Ken Sanchgren, interim executive director of the Oregon Public Defense Commission, told the Senate Judiciary committee that statewide numbers of unrepresented persons have fallen from recent peaks following new contracts and targeted interventions.
Sanchgren highlighted county-level successes and tactics: Coos County has narrowed its unrepresented list to one out-of-custody case and zero in-custody (recently), aided by OPDC trial team deployments and a monthly early-resolution docket; Marion County reduced its numbers by roughly 75% after combined contract adjustments and early-resolution dockets; Jackson County used early-resolution dockets to resolve about 150 cases since May 2025.
Sanchgren emphasized that much of the problem is capacity rather than policy. OPDC has expanded contracts and allowed experienced attorneys to exceed MAC limits in some counties, staffed early-resolution dockets with OPDC trial attorneys, and deployed trial-division resources to counties with critical needs. "Our trial division operates under the same MAC requirements as our providers," he told the committee, and described OPDC's role in supplementing local capacity in 25 counties.

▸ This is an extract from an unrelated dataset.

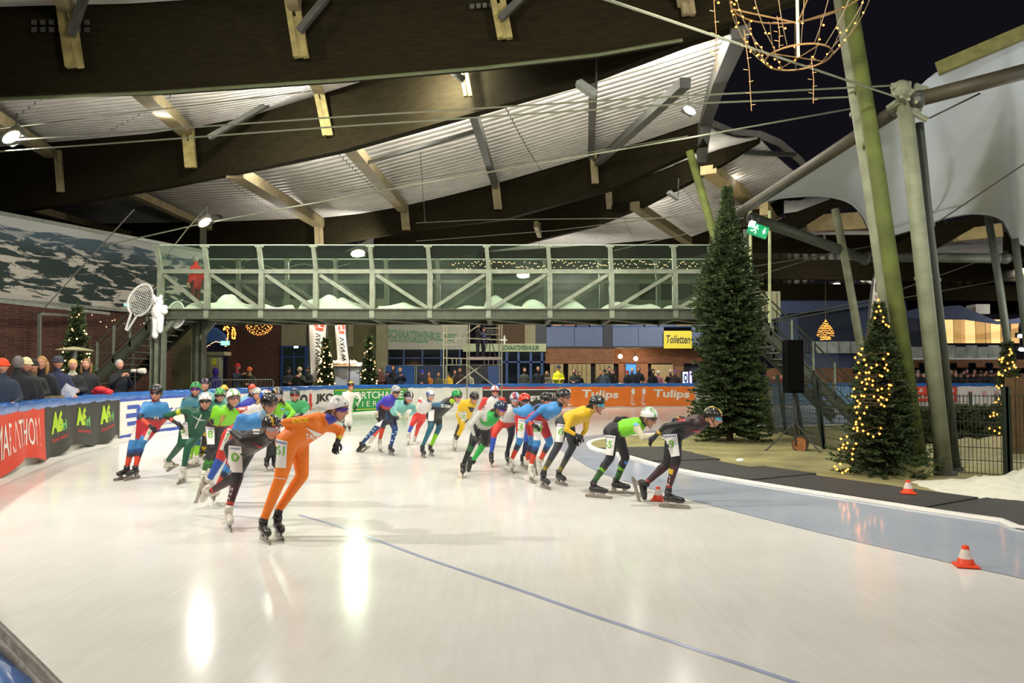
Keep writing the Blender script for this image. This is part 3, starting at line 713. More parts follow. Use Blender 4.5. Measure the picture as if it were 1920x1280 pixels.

Committee members asked about a recent Clackamas County judicial order affecting a Marion County contract; Sanchgren said OPDC would follow the order once it was released and provide follow-up to the committee.
What happens next: OPDC will continue monthly data reporting to the legislature, pilot early-resolution dockets in more counties as capacity allows, and consider lessons from successful counties for broader adoption.